When talking about the monarchs ascending, I think there always has to be a reminder of the different scales of the collective whole. For Cradle in general, it would be better for Malice to ascend. One less monarch means less hunger madra, which means weaker dreadgods.
...but then you see even in this story what happens when there is no Malice or Fury...and the hundreds of billions of people who live in Malice's lands are kind of fucked. For those people, Malice ascending is negative, because their entire extended families and everybody they know are about to be killed by the dragons who turn up or have their entire civilisation torn down.
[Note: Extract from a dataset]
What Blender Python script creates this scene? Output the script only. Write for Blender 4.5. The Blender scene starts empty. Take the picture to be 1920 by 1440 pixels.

As mentioned in book 4, people mostly just get out of the way of the dreadgods.
Of course, as Taylor said, it's a prisoner dilemma. For the most good, you want all the monarchs to ascend at once but the incentives to be the one who stays behind are massive, and if somebody else is that person staying behind, well...
This doesn't even get into the thing where like Northstrider is staying until he can be a big enough fish that the Aiden don't just turn him into a grunt (in his view, even though he keeps putting it off), Shen's whole greed, manipulation thing or even Emris's thing about preserving language etc. Honestly, Northstrider might be counted as one of the most selfish because he doesn't have any territory that he holds other than a few semi-aligned people, and nobody is going to kill them off if he vanishes like Shen and the Dragon Monarch are going after the Akura or what happened with the Arelius when Tiberius died.
However, yeah, all the monarchs are flawed. I think its Eithan who basically said 'there was something wrong with people who just stayed behind', and its difficult to know if it is just a result of hundreds of years of resisting the world trying to eject you or personal issues that compound over hundreds of years of being in in their position.